Seit 2003 kümmert sich Novotna, die ihre Ausbildung im Vamp’s in Düsseldorf begann, um die Gäste im Kronenstübli. 2009 wurde sie vom Schweizer Wirtschaftsmagazin Bilanz zum Maître d’Hôtel des Jahres gewählt. Eine Augen- und Gaumenweide ist der ‚Costa Rica Regenwald’. Costa Rica-Schokolade mit 70 Prozent Kakao, Waldbeeren und Tahiti Vanille sind die Ingredienzen, die ein feines Spiel der Geschmacksnuancen entfalten.
Genuss auf dem Gipfel
Durchaus doppeldeutig gemeint ist der im Juli erstmals ausgerichtete Gourmetgipfel. Austragungsort ist nämlich das Panorama-Restaurant des Piz Nair in 3.057 Metern Höhe. Dort gibt es nur ein Manko: Traumhafte Aussichten auf die Schweizer Berglandschaft sind nicht garantiert. Am Tag des Events zeigt sich Petrus wenig versöhnlich und schickt Regen und dicke Wolken.

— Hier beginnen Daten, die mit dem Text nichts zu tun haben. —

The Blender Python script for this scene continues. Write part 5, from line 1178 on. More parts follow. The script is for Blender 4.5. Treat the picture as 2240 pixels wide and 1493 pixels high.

Hans Nussbaumer aus dem Kulm Hotel St. Moritz (16 Gault-Millau Punkte), Fabrizio Piantanida und Erwin Koch vom Panorama Restaurant des Piz Nair verderben – ganz im Gegensatz zum überkommenen Bonmot – nicht den Brei. Im Gegenteil: Was auf den Teller kommt, kann sich nicht nur sehen lassen, es verzückt auch den Gaumen. Beim Gipfelmenü geben sich die Herren der Herde rundum lokalpatriotisch: Sämtliche Produkte stammen aus dem Engadin.
Dass in dieser Region die Qualität stimmt, zeigt sogleich der topfrische marinierte Seesaibling aus dem nahegelegenen Silsersee, der das Entrée gibt. Es folgt eine Consommé von der Wachtel aus S-Chanf mit Gemüse-Julienne. Butterzart ist der geschmorte Rindshuftdeckel (die zwei Pünktchen auf dem U fehlen hier bewusst) ‚Bergeller Art’ mit Polenta Bramata und Sommergemüse. Als Dessert haben sich die kreativen Küchenköpfe einen Engadiner Sauerrahm-Pudding im Glas ausgedacht, mit Heidelbeeren und – wie könnte es anders sein – einem Stückchen Engadiner Nusstorte.